Certainly his language was violent and unambiguous in his pursuit of Communist ideals. His actions followed suit killing both known and suspected enemies and authorizing others to do so as well. Hundreds (some say thousands) of deaths are attributed to him or to those following his direct orders. Alvaro Vargas Llosa noted in his 2005 New Republic article in "The Killing Machine: Che Guevara, from Communist Firebrand to Capitalist Brand":

After witnessing American intervention in Guatemala in 1954, Guevara radicalized and become convinced that the only way to bring about change was by violent revolution. He wrote in a letter to home: "Along the way, I had the opportunity to pass through the dominions of the United Fruit, convincing me once again of just how terrible these capitalist octopuses are. I have sworn before a picture of the old and mourned comrade Stalin that I won’t rest until I see these capitalist octopuses annihilated."
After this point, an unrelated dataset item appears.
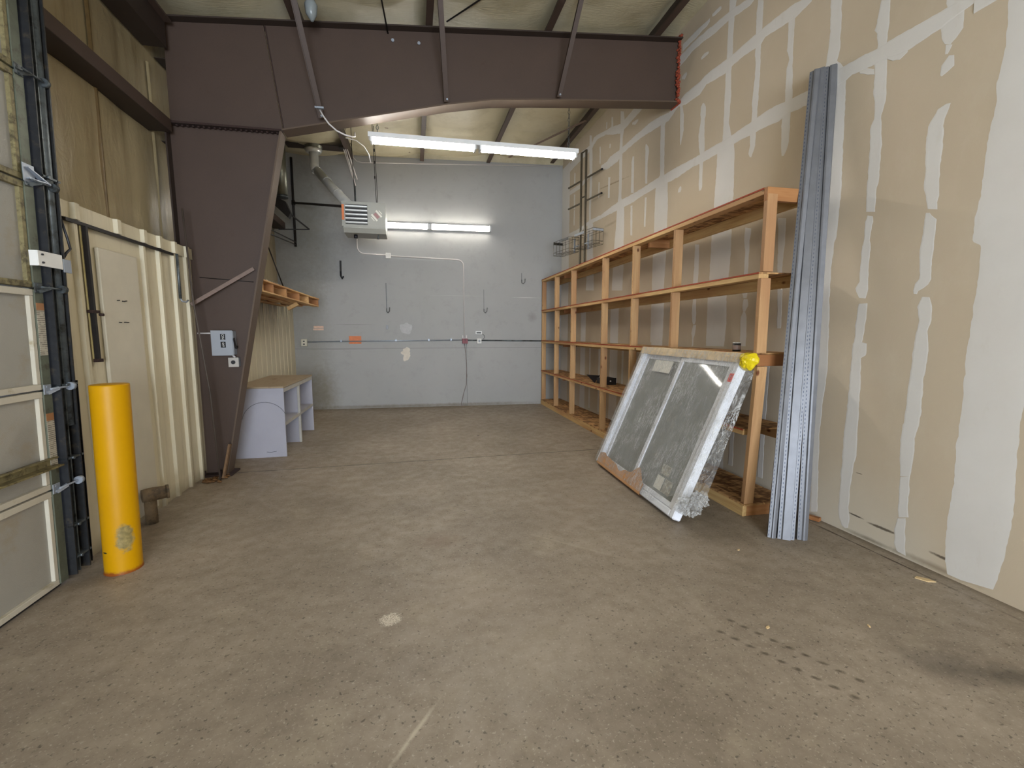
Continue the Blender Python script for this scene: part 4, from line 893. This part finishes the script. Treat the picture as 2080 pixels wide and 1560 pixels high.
# loose white cable from the brace to the light
T=thing('cable_loop','white cable sagging from beam brace to behind long light','cable',(-.8,5.1,3.7))
pts=[(-.872,5.13,3.76),(-.84,5.12,3.70),(-.79,5.12,3.63),(-.72,5.13,3.575),(-.64,5.14,3.545),(-.575,5.16,3.54),(-.55,5.2,3.56),(-.555,5.25,3.62)]
MB().tube(pts,.008,8).build('cable',WIRE,T)
MB().tube([(-.66,5.35,3.60),(-.56,5.4,3.60),(-.48,5.42,3.55),(-.435,5.44,3.48),(-.42,5.45,3.40)],.005,8).build('thin_cable',WIRE,T)
B((-.915,5.10,3.765),(-.83,5.125,3.782)).build('cable_clamp',GALV,T)
T=thing('hanging_lamp','small pale grey lamp head hanging at top left of beam','lamp',(-.88,4.96,4.6))
MB().tube([(-.88,4.96,4.82),(-.88,4.96,4.66)],.012,8).build('stem',WIRE,T)
MB().tube([(-.88,4.96,4.68),(-.88,4.96,4.62),(-.88,4.96,4.54),(-.875,4.96,4.48)],[.03,.06,.05,.012],12).build('head',simple('lamp_glass_grey',(128,134,134),.25),T)

# ================================================================ BACK WALL FITTINGS
yb_=lambda x,d=.0:YB(x)-d
T=thing('wall_conduit','long level conduit across the grey wall at socket height','conduit',(0,9.3,1.36))
MB().tube([(-2.05,yb_(-2.05,.016),1.343),(.98,yb_(.98,.016),1.375)],.012,8).build('conduit',GALV,T)
MB().tube([(1.09,yb_(1.09,.016),1.37),(1.28,yb_(1.28,.016),1.365)],.012,8).build('conduit',GALVD,T)
MB().tube([(1.37,yb_(1.37,.016),1.365),(3.0,yb_(3.0,.016),1.345)],.012,8).build('conduit',GALVD,T)
for x in (-1.4,-.35,.3,.75): B((x-.015,yb_(x,.032),1.335+.01*(x+2)),(x+.015,yb_(x,.0),1.375+.01*(x+2))).build('strap',GALV,T)
T=thing('drop_conduit','white conduit stepping down right from heater to outlets','conduit',(1.02,9.3,2.9))
def W3(x,z,d=.018): return (x,yb_(x,d),z)
pts=[W3(-1.03,3.50),W3(-1.03,3.25)]+[W3(-.90-.13*math.cos(a),3.18-.13*math.sin(a)) for a in [math.pi/2*i/6 for i in range(7)]]+[W3(-.5,3.035)]
MB().tube(pts,.012,8).build('conduit',WIRE,T)
pts=[W3(-.40,3.02),W3(.80,2.985)]+[W3(.90+.12*math.sin(a),2.86+.12*math.cos(a)) for a in [math.pi/2*i/6 for i in range(7)]]+[W3(1.02,1.45)]
MB().tube(pts,.012,8).build('conduit',WIRE,T)
B((-.50,yb_(-.45,.05),2.97),(-.40,yb_(-.45,0),3.075),.006).build('junction_box',WHITEP,T)
T=thing('roof_line_conduit','thin pale conduit along the top of grey wall','conduit',(1,9.3,4.8))
MB().tube([W3(-1.06,4.95),W3(-1.04,4.83),W3(-.98,4.765),W3(-.88,4.745),W3(3.0,4.90)],.009,8).build('conduit',WIRE,T)
for x in (): B((x-.03,yb_(x,.03),4.70+.039*(x+.9)),(x+.03,yb_(x,0),4.76+.039*(x+.9))).build('strap',GALVD,T)
def wallbox(nm,label,cat,x0,x1,z0,z1,d,m): 
    t=thing(nm,label,cat,((x0+x1)/2,yb_((x0+x1)/2),(z0+z1)/2)); y=yb_((x0+x1)/2)
    B((x0,y-d,z0),(x1,y+.002,z1),.003).build('box',m,t); return t,y-d
t,y=wallbox('outlet_box','beige outlet box at left end of conduit','outlet',-2.14,-2.03,1.26,1.40,.05,simple('beige_box',(186,180,160),.5))
B((-2.13,y-.004,1.27),(-2.04,y,1.39),.002).build('cover_plate',simple('beige_plate',(200,194,176),.5),t); 
for z in (1.30,1.355): B((-2.10,y-.006,z-.012),(-2.07,y-.003,z+.012)).build('socket',BLK,t)
t,y=wallbox('red_switch_box','dark red electrical box where the drop conduit ends','switch box',.975,1.085,1.30,1.40,.06,simple('dark_red_box',(120,60,66),.5,var=.2))
MB().tube([(1.035,y,1.37),(1.035,y-.018,1.37)],.018,12).build('knob',simple('red_knob',(90,20,30),.4),t)
m=MB(); m.box((.975,y+.03,1.405),(.995,y+.06,1.47)); m.box((1.045,y+.03,1.405),(1.075,y+.06,1.47)); m.build('white_tab',WIRE,t)
t,y=wallbox('double_outlet','small square white outlet right of red box','outlet',1.28,1.37,1.30,1.40,.045,WHITEP)
B((1.305,y-.004,1.325),(1.345,y-.0005,1.378)).build('socket',GREYBOX,t)
t,y=wallbox('thermostat','small white thermostat with dark display above outlet','thermostat',1.25,1.385,1.49,1.553,.03,WHITEM)
B((1.27,y-.003,1.508),(1.365,y-.0005,1.532)).build('display',DARKM,t)
tag(MB().tube([W3(1.37,1.51,.02),W3(1.43,1.47,.02),W3(1.44,1.42,.02),W3(1.40,1.385,.02)],.004,6).build('thin_wire',DARKM,None,(1.4,9.29,1.4)),'thin wire curling from thermostat down to conduit','wire')
tag(MB().tube([W3(1.02,1.30,.02),W3(1.045,1.1),W3(1.06,.8),W3(1.05,.45,.02),W3(1.0,.30,.03),W3(.97,.18,.05),W3(.94,.05,.04),W3(.95,.012,.05)],.005,6).build('power_cord',simple('brown_cord',(110,90,84),.6),None,(1,9.3,1)),'thin brown cord hanging from red box to floor','cord')
tag(MB().tube([W3(1.065,1.30,.012),W3(1.07,.0,.012)],.005,6).build('painted_tube',GREY,None,(1.07,9.3,.6)),'grey painted tube running from red box to floor','pipe')
def strap(x,z0,z1,label,m,w=.022,hook=True,grp='hooks and hanging straps on grey wall'):
    t=thing('hanging_strap',label,'hook',(x,yb_(x),z0),grp)
    mm=MB(); mm.bar(W3(x,z0+.06,.008),W3(x,z1,.008),w,.006,(0,1,0)); 
    k=z0+.12
    mm.build('strap',m,t)
    if hook:
        MB().tube([W3(x,z0+.07,.014),W3(x,z0+.01,.02),W3(x+.025,z0-.01,.04),W3(x+.055,z0+.02,.06),W3(x+.06,z0+.09,.06)],.009,8).build('hook',m,t)
strap(-.51,1.93,2.50,'perforated grey strap with hook, left of wall centre',simple('aged_strap',(96,96,96),.5,.4),.018)
strap(1.43,1.94,2.40,'thin grey strap with hook, right of drop conduit',simple('pale_strap',(116,116,116),.5,.3),.010)
strap(2.22,2.54,2.75,'short wire hook with curled end, far right near shelf',simple('wire_grey',(104,104,104),.5,.4),.010)
T=thing('black_wall_bracket','black upright bracket with curled foot under heater, left','bracket',(-1.355,yb_(-1.355),2.75))
MB().bar(W3(-1.355,2.62,.012),W3(-1.35,2.91,.012),.035,.012,(0,1,0)).build('plate',BLACKM,T)
MB().tube([W3(-1.35,2.70,.02),W3(-1.345,2.60,.05),W3(-1.32,2.56,.10),W3(-1.29,2.60,.12)],.014,8).build('hook',BLK,T)
def patch(nm,x,z,rx,rz,label,m,sd,ragged=.25):
    random.seed(sd); n=36; mm=MB(); P=[]
    for i in range(n):
        a=2*math.pi*i/n; k=1+ragged*noise.noise(Vector((math.cos(a)*1.6,math.sin(a)*1.6,sd*3)))*1.6
        P.append((x+rx*k*math.cos(a),z+rz*k*math.sin(a)))
    mm.add([(p[0],yb_(p[0],.0025),p[1]) for p in P]+[(p[0],yb_(p[0],-.001),p[1]) for p in P],[tuple(range(n))]+[(i,(i+1)%n,n+(i+1)%n,n+i) for i in range(n)])
    tag(mm.build(nm,m,None,(x,yb_(x),z)),label,'patch')
patch('filler_patch',-.145,1.615,.125,.10,'round pale grey filler patch above the conduit',simple('filler_grey',(176,176,176),.8,var=.1,scale=18),1)
patch('bare_patch',-.15,1.10,.10,.115,'cream ragged bare patch just below the conduit',simple('bare_cream',(206,198,184),.8,var=.1,scale=14),2,.4)
for zz,dz in ((1.425,.026),(1.34,.022)):
    pass
m=MB(); yy=yb_(-1.08,.003)
m.box((-1.25,yy,1.30),(-.91,yy+.004,1.455)); tag(m.build('orange_mark',ORANGE,None,(-1.08,yy,1.4)),'orange paint block behind the level conduit','paint mark')
m=MB(); yy=yb_(-1.78,.003); m.box((-1.91,yy,1.57),(-1.62,yy+.004,1.60)); m.box((-1.90,yy,1.61),(-1.63,yy+.004,1.655)); tag(m.build('faded_sticker',simple('faded_pink',(208,176,156),.8,var=.15,scale=30),None,(-1.78,yy,1.6)),'faded pinkish sticker upper left of the conduit','sticker')
tag(B((-.535,yb_(-.52,.03),1.59),(-.49,yb_(-.52),1.67),.004).build('small_clip',GREYBOX,None,(-.51,9.38,1.6)),'small grey clip under the perforated strap','clip')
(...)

Vargas Llosa claims that in 1958, after the Cuban guerrillas took the city of Sancti Spiritus, Guevara tried to impose "a kind of sharia, regulating relations between men and women, the use of alcohol, and informal gambling". Not only was he unsuccessful but he seemed unable to control these impulses in his own life.
Most notoriously when he governed La Cabana, a prison holding those suspected of counter-revolutionary activity in the early years of the Cuban revolution, he was ruthless in his eradication of opponents and responsible for the death of hundreds of prisoners. In 1961, Guevara openly opposed the "right of dissidents to make their views known even within the Communist Party itself".
So the list is long and disturbing (only a tiny portion is noted here): murder, deprivation of human rights, theft of personal property, a single minded desire to force others to conform to his vision, hypocrisy. And certainly, the list of abuses are sometimes compiled by rabid anti-communists and Ayn Rand devotees (hello - welcome to the Internet) but Vargas Llosa, a respected political journalist born in Peru, does not appear to be one of these loony tunes with an agenda. But this might bear further inquiry which I will pursue.

So does embracing the artistic image (even if beautiful, artistic, powerful) condone the actions of the man? Is it immoral and illogical if I recognize these actions to be criminal and immoral but still covet the image, the other facets of the man, admire the image and show it to the world?

And what of my enthusiasm for the bandits Salvatore Giuliano, Jesse James and Ned Kelly - described variously as freedom fighters, terrorists, liberators, rebels. Even the notoriously unphotogenic John Dillinger of the 1930s has recently had a makeover - could they find a more handsome man than Johnny Depp to play him in the Public Enemies?

I have a framed album cover of an old LP which tells the story of Giuliano's life from when I was child. It sits above my writing desk (a gift from my sister) on the wall. Giuliano, killer of one hundred men, mostly carabinieri, and the presumed instigator of the attack on peaceful Communist supporters at the Portella della Ginestra. Should I take it down? Burn the 300 page fiction manuscript I wrote on his life? Renounce my interest in him?

I think we should be responsible for our fetishes, our little fantasies of romance and rebellion which may distort the truth. But I also think that, unfortunately, decades from now when the names of the dead are forgotten, these evils will also be forgotten or ignored for a more romantic viewpoint such as the one I have embraced about Giuliano.

Giuliano's transgressions are almost sixty years old and he is still venerated like a saint in Southern Italy. Jesse James has been dead since 1882 and he still elicits sympathy and admiration rather than repulsion or hatred. Ned Kelly is still a folk hero in Australia.

Their notoriety still grows, devotion swells, transgressions are seemingly forgotten ... so too with Che I think. Who mourns for the murdered lawman, the unfortunate bank teller or the bystander in the wrong place at the wrong time? Many admire a bad boy if you catch him on the right angle of the lens.

So I'm thinking, maybe I do not necessarily ditch the image but certainly ditch the idolatry lady.